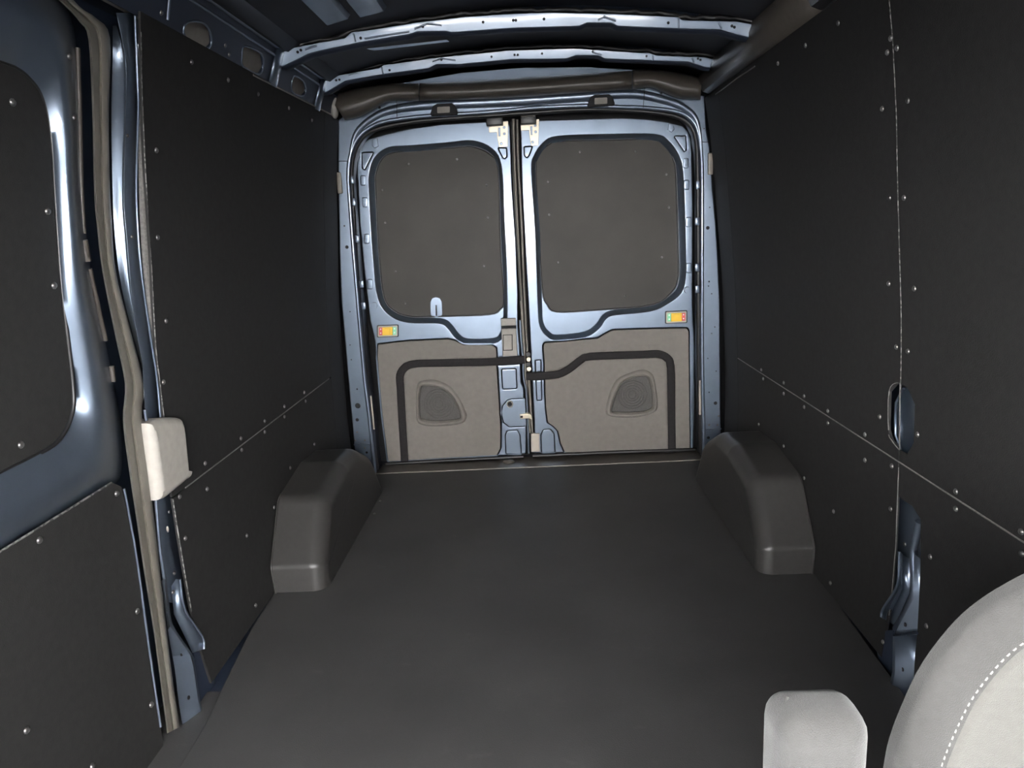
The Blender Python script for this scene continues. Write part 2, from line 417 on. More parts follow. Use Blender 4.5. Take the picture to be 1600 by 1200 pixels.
# left wall: front edge of the lining follows the pillar
pe = [(220, 50), (222, 150), (229, 300), (237, 425), (243, 537), (250, 600), (257, 660), (270, 780), (277, 825), (287, 887), (299, 955), (322, 1040), (338, 1095)]
pe3 = [wp(*q, -1) for q in pe]
def edge_y(z):
    P = sorted([(b, a) for a, b in pe3])
    if z <= P[0][0]: return P[0][1]
    for (a, b), (c2, d) in zip(P, P[1:]):
        if z <= c2: return b + (d - b) * (z - a) / (c2 - a)
    return P[-1][1]
zl = [.03 * k for k in range(0, 60)]
up = [(edge_y(z), z) for z in zl if SEAM + .02 < z < 1.58]
pUL = lining('upper_panel', [(edge_y(SEAM + g), SEAM + g)] + [(YE, SEAM + g), (YE, 1.605), (edge_y(1.605), 1.605)] + up[::-1], -1, wl)
lw = [(edge_y(z), z) for z in zl if .02 < z < SEAM - .02]
pLL = lining('lower_panel', [(edge_y(.001), .001), (YE, .001), (YE, SEAM - g), (edge_y(SEAM - g), SEAM - g)] + lw[::-1], -1, wl)
pRL = lining('rear_edge_panel', rect(YE + .0005, 3.195, .001, 1.605), -1, wl)
tag(pUL, 'tall black upper lining board'); tag(pLL, 'black lower lining board above the floor')
# raw board edges showing in the joints
def wedge_strip(name, pts, side, parent, r=.0018, m=EDGE):
    return tube(name, [(side * (W(z) + .0005), y, z) for y, z in pts], r, m, parent, 5)
wedge_strip('seam_edge', [(YB - .9 + .05 * k, SEAM) for k in range(0, 46) if YB - .9 + .05 * k < YE], 1, wr)
wedge_strip('seam_edge', [(YB, SEAM + .02 + .03 * k) for k in range(36) if not (min(p[1] for p in hole) < SEAM + .02 + .03 * k < max(p[1] for p in hole) and 0)][5:], 1, wr, .0012, DASH)
wedge_strip('seam_edge', [(YB, .12 + .03 * k) for k in range(14)], 1, wr, .0012, EDGE)
wedge_strip('seam_edge', [(1.66 + .05 * k, SEAM) for k in range(28) if 1.66 + .05 * k < YE], -1, wl)
ed = catmull(hole, 4)
half = [p for p in ed if p[0] > YB - .004]
wedge_strip('cutout_edge', half[len(half) // 2:] + half[:len(half) // 2] if abs(half[0][1] - half[-1][1]) < .02 else half, 1, wr, .0013)
# fluted edge band of the left lining along the pillar
bandA = [(215, 150), (216, 225), (217, 300), (219, 350), (224, 425), (233, 500), (243, 560)]
bandB = [(222, 150), (226, 225), (229, 300), (233, 350), (237, 425), (241, 500), (246, 560)]
lofted('board_edge_band', [spl([at_wall(*q, -1, .012) for q in bandA]), spl([at_wall(*q, -1, .004) for q in bandB])], EDGE, wl, thick=.002)
tube('serrated_edge', spl([at_wall(*q, -1, .001) for q in pe[:7]]), .0016, DASH, wl, 5)
tube('serrated_edge', spl([at_wall(*q, -1, .001) for q in pe[7:11]]), .0020, DASH, wl, 5)
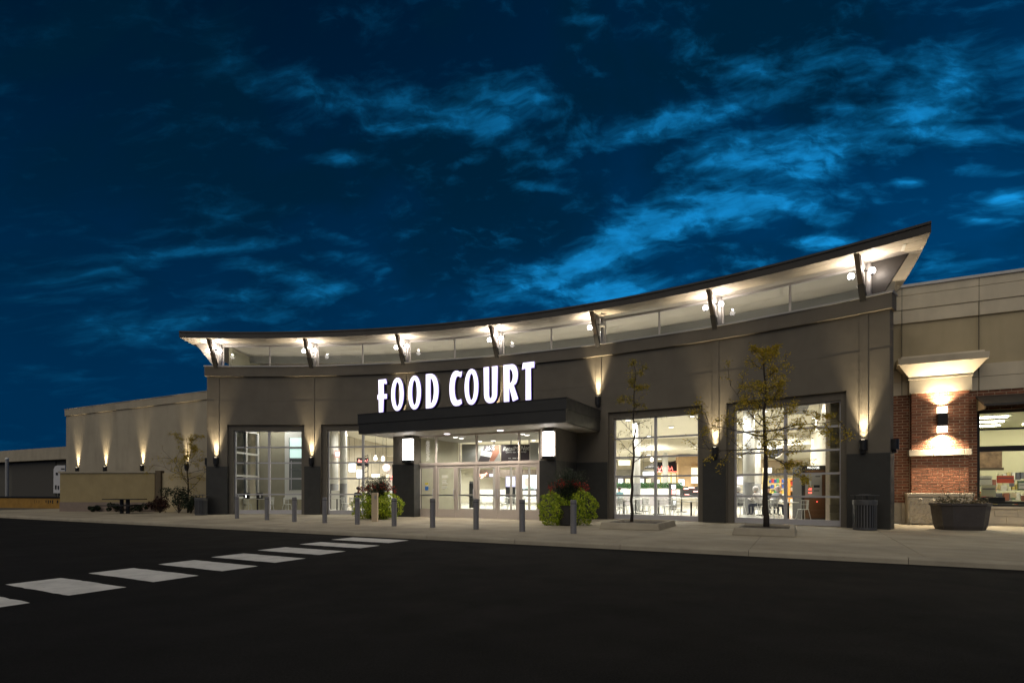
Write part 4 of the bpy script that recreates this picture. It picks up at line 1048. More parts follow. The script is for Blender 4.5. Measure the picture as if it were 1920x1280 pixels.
def person(base, yaw, coat, trousers, hairm, label, lean=.12, arms='table', hood=False, skin=None):
    """seated figure grown with a skin modifier; base on the floor under the hips"""
    skin = skin or SKIN
    J = {'pel': (0, 0, .50, .15), 'belly': (0, -.02, .68, .145), 'chest': (0, -lean, .90, .155), 'neck0': (0, -lean * 1.3, 1.06, .07), 'neck': (0, -lean * 1.5, 1.12, .058), 'head': (0, -lean * 1.75, 1.22, .088), 'crown': (0, -lean * 1.7, 1.31, .075)}
    E_ = [('pel', 'belly'), ('belly', 'chest'), ('chest', 'neck0'), ('neck0', 'neck'), ('neck', 'head'), ('head', 'crown')]
    for s_, n in ((-1, 'L'), (1, 'R')):
        J.update({'sh' + n: (.18 * s_, -lean, 1.00, .075), 'el' + n: (.25 * s_, -lean - .12, .76, .055), 'wr' + n: (.14 * s_, -lean - .34, .80, .038), 'hd' + n: (.08 * s_, -lean - .42, .81, .034),
                  'hip' + n: (.10 * s_, -.06, .50, .095), 'kn' + n: (.13 * s_, -.46, .50, .07), 'an' + n: (.13 * s_, -.44, .10, .045), 'to' + n: (.13 * s_, -.60, .05, .038)})
        E_ += [('chest', 'sh' + n), ('sh' + n, 'el' + n), ('el' + n, 'wr' + n), ('wr' + n, 'hd' + n), ('pel', 'hip' + n), ('hip' + n, 'kn' + n), ('kn' + n, 'an' + n), ('an' + n, 'to' + n)]
    ks = list(J); me = bpy.data.meshes.new('figure'); me.from_pydata([J[k][:3] for k in ks], [(ks.index(a), ks.index(c)) for a, c in E_], [])
    ob = bpy.data.objects.new('figure', me); col.objects.link(ob)
    md = ob.modifiers.new('s', 'SKIN'); md.use_smooth_shade = True
    for i, k in enumerate(ks):
        sv = me.skin_vertices[0].data[i]; sv.radius = (J[k][3],) * 2; sv.use_root = (k == 'pel')
    sd = ob.modifiers.new('d', 'SUBSURF'); sd.levels = 2; sd.render_levels = 2
    bm_ = bpy.data.meshes.new_from_object(ob.evaluated_get(bpy.context.evaluated_depsgraph_get()))
    bpy.data.objects.remove(ob)
    bm_.materials.clear()
    for m_ in (coat, trousers, skin, BLACKM): bm_.materials.append(m_)
    cls = lambda k: 2 if k in ('neck', 'head', 'crown', 'hdL', 'hdR') else 3 if k[:2] == 'to' else 1 if k[:2] in ('hi', 'kn', 'an') or k == 'pel' else 0
    for f in bm_.polygons:
        c = f.center; f.material_index = cls(min(ks, key=lambda k: (Vector(J[k][:3]) - c).length / (J[k][3] + .05)))
    t = empty('person', base, label, 'person', None, yaw)
    o = link('body', bm_, None, t, True)
    hc = Vector(J['crown'][:3])
    b = MB(); r = .135 if hood else .112
    b.lathe([(r * .75, -.16 if hood else -.06), (r, -.08 if hood else -.02), (r * .98, .02), (r * .7, .075), (.02, .105)], hc + Vector((0, .035, -.01)), 16); b.build('hood' if hood else 'hair', hairm, t, True, local=True)
    return t
SKIN = mat('skin', (.42, .24, .16), .6)
GREYC = mat('grey_coat', (.30, .30, .32), .8); WHITC = mat('white_hoodie', (.72, .68, .66), .8); NAVY = mat('dark_trousers', (.03, .035, .06), .8); DARKC = mat('dark_coat', (.015, .015, .02), .8); HAIR = mat('dark_hair', (.02, .015, .012), .7); PALEH = mat('pale_hood', (.70, .66, .64), .8); PINKH = mat('mauve_hood', (.55, .44, .44), .8)
def pfloor(x, Y): p = D(x, HZ, Y); return (p.x, p.y, FZ)
person(pfloor(1388, 26.3), R_(200), GREYC, NAVY, PALEH, 'seated person in grey coat and pale hood at the far right window edge', .10, hood=True)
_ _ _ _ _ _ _
## Exercise aim
Print out the material word for word, omitting the pictures.

## Correct output
The Blender Python script for this scene continues. Write part 2, from line 417 on. More parts follow. Use Blender 4.5. Take the picture to be 1600 by 1200 pixels.
# left wall: front edge of the lining follows the pillar
pe = [(220, 50), (222, 150), (229, 300), (237, 425), (243, 537), (250, 600), (257, 660), (270, 780), (277, 825), (287, 887), (299, 955), (322, 1040), (338, 1095)]
pe3 = [wp(*q, -1) for q in pe]
def edge_y(z):
    P = sorted([(b, a) for a, b in pe3])
    if z <= P[0][0]: return P[0][1]
    for (a, b), (c2, d) in zip(P, P[1:]):
        if z <= c2: return b + (d - b) * (z - a) / (c2 - a)
    return P[-1][1]
zl = [.03 * k for k in range(0, 60)]
up = [(edge_y(z), z) for z in zl if SEAM + .02 < z < 1.58]
pUL = lining('upper_panel', [(edge_y(SEAM + g), SEAM + g)] + [(YE, SEAM + g), (YE, 1.605), (edge_y(1.605), 1.605)] + up[::-1], -1, wl)
lw = [(edge_y(z), z) for z in zl if .02 < z < SEAM - .02]
pLL = lining('lower_panel', [(edge_y(.001), .001), (YE, .001), (YE, SEAM - g), (edge_y(SEAM - g), SEAM - g)] + lw[::-1], -1, wl)
pRL = lining('rear_edge_panel', rect(YE + .0005, 3.195, .001, 1.605), -1, wl)
tag(pUL, 'tall black upper lining board'); tag(pLL, 'black lower lining board above the floor')
# raw board edges showing in the joints
def wedge_strip(name, pts, side, parent, r=.0018, m=EDGE):
    return tube(name, [(side * (W(z) + .0005), y, z) for y, z in pts], r, m, parent, 5)
wedge_strip('seam_edge', [(YB - .9 + .05 * k, SEAM) for k in range(0, 46) if YB - .9 + .05 * k < YE], 1, wr)
wedge_strip('seam_edge', [(YB, SEAM + .02 + .03 * k) for k in range(36) if not (min(p[1] for p in hole) < SEAM + .02 + .03 * k < max(p[1] for p in hole) and 0)][5:], 1, wr, .0012, DASH)
wedge_strip('seam_edge', [(YB, .12 + .03 * k) for k in range(14)], 1, wr, .0012, EDGE)
wedge_strip('seam_edge', [(1.66 + .05 * k, SEAM) for k in range(28) if 1.66 + .05 * k < YE], -1, wl)
ed = catmull(hole, 4)
half = [p for p in ed if p[0] > YB - .004]
wedge_strip('cutout_edge', half[len(half) // 2:] + half[:len(half) // 2] if abs(half[0][1] - half[-1][1]) < .02 else half, 1, wr, .0013)
# fluted edge band of the left lining along the pillar
bandA = [(215, 150), (216, 225), (217, 300), (219, 350), (224, 425), (233, 500), (243, 560)]
bandB = [(222, 150), (226, 225), (229, 300), (233, 350), (237, 425), (241, 500), (246, 560)]
lofted('board_edge_band', [spl([at_wall(*q, -1, .012) for q in bandA]), spl([at_wall(*q, -1, .004) for q in bandB])], EDGE, wl, thick=.002)
tube('serrated_edge', spl([at_wall(*q, -1, .001) for q in pe[:7]]), .0016, DASH, wl, 5)
tube('serrated_edge', spl([at_wall(*q, -1, .001) for q in pe[7:11]]), .0020, DASH, wl, 5)
Write part 4 of the bpy script that recreates this picture. It picks up at line 1048. More parts follow. The script is for Blender 4.5. Measure the picture as if it were 1920x1280 pixels.
def person(base, yaw, coat, trousers, hairm, label, lean=.12, arms='table', hood=False, skin=None):
    """seated figure grown with a skin modifier; base on the floor under the hips"""
    skin = skin or SKIN
    J = {'pel': (0, 0, .50, .15), 'belly': (0, -.02, .68, .145), 'chest': (0, -lean, .90, .155), 'neck0': (0, -lean * 1.3, 1.06, .07), 'neck': (0, -lean * 1.5, 1.12, .058), 'head': (0, -lean * 1.75, 1.22, .088), 'crown': (0, -lean * 1.7, 1.31, .075)}
    E_ = [('pel', 'belly'), ('belly', 'chest'), ('chest', 'neck0'), ('neck0', 'neck'), ('neck', 'head'), ('head', 'crown')]
    for s_, n in ((-1, 'L'), (1, 'R')):
        J.update({'sh' + n: (.18 * s_, -lean, 1.00, .075), 'el' + n: (.25 * s_, -lean - .12, .76, .055), 'wr' + n: (.14 * s_, -lean - .34, .80, .038), 'hd' + n: (.08 * s_, -lean - .42, .81, .034),
                  'hip' + n: (.10 * s_, -.06, .50, .095), 'kn' + n: (.13 * s_, -.46, .50, .07), 'an' + n: (.13 * s_, -.44, .10, .045), 'to' + n: (.13 * s_, -.60, .05, .038)})
        E_ += [('chest', 'sh' + n), ('sh' + n, 'el' + n), ('el' + n, 'wr' + n), ('wr' + n, 'hd' + n), ('pel', 'hip' + n), ('hip' + n, 'kn' + n), ('kn' + n, 'an' + n), ('an' + n, 'to' + n)]
    ks = list(J); me = bpy.data.meshes.new('figure'); me.from_pydata([J[k][:3] for k in ks], [(ks.index(a), ks.index(c)) for a, c in E_], [])
    ob = bpy.data.objects.new('figure', me); col.objects.link(ob)
    md = ob.modifiers.new('s', 'SKIN'); md.use_smooth_shade = True
    for i, k in enumerate(ks):
        sv = me.skin_vertices[0].data[i]; sv.radius = (J[k][3],) * 2; sv.use_root = (k == 'pel')
    sd = ob.modifiers.new('d', 'SUBSURF'); sd.levels = 2; sd.render_levels = 2
    bm_ = bpy.data.meshes.new_from_object(ob.evaluated_get(bpy.context.evaluated_depsgraph_get()))
    bpy.data.objects.remove(ob)
    bm_.materials.clear()
    for m_ in (coat, trousers, skin, BLACKM): bm_.materials.append(m_)
    cls = lambda k: 2 if k in ('neck', 'head', 'crown', 'hdL', 'hdR') else 3 if k[:2] == 'to' else 1 if k[:2] in ('hi', 'kn', 'an') or k == 'pel' else 0
    for f in bm_.polygons:
        c = f.center; f.material_index = cls(min(ks, key=lambda k: (Vector(J[k][:3]) - c).length / (J[k][3] + .05)))
    t = empty('person', base, label, 'person', None, yaw)
    o = link('body', bm_, None, t, True)
    hc = Vector(J['crown'][:3])
    b = MB(); r = .135 if hood else .112
    b.lathe([(r * .75, -.16 if hood else -.06), (r, -.08 if hood else -.02), (r * .98, .02), (r * .7, .075), (.02, .105)], hc + Vector((0, .035, -.01)), 16); b.build('hood' if hood else 'hair', hairm, t, True, local=True)
    return t
SKIN = mat('skin', (.42, .24, .16), .6)
GREYC = mat('grey_coat', (.30, .30, .32), .8); WHITC = mat('white_hoodie', (.72, .68, .66), .8); NAVY = mat('dark_trousers', (.03, .035, .06), .8); DARKC = mat('dark_coat', (.015, .015, .02), .8); HAIR = mat('dark_hair', (.02, .015, .012), .7); PALEH = mat('pale_hood', (.70, .66, .64), .8); PINKH = mat('mauve_hood', (.55, .44, .44), .8)
def pfloor(x, Y): p = D(x, HZ, Y); return (p.x, p.y, FZ)
person(pfloor(1388, 26.3), R_(200), GREYC, NAVY, PALEH, 'seated person in grey coat and pale hood at the far right window edge', .10, hood=True)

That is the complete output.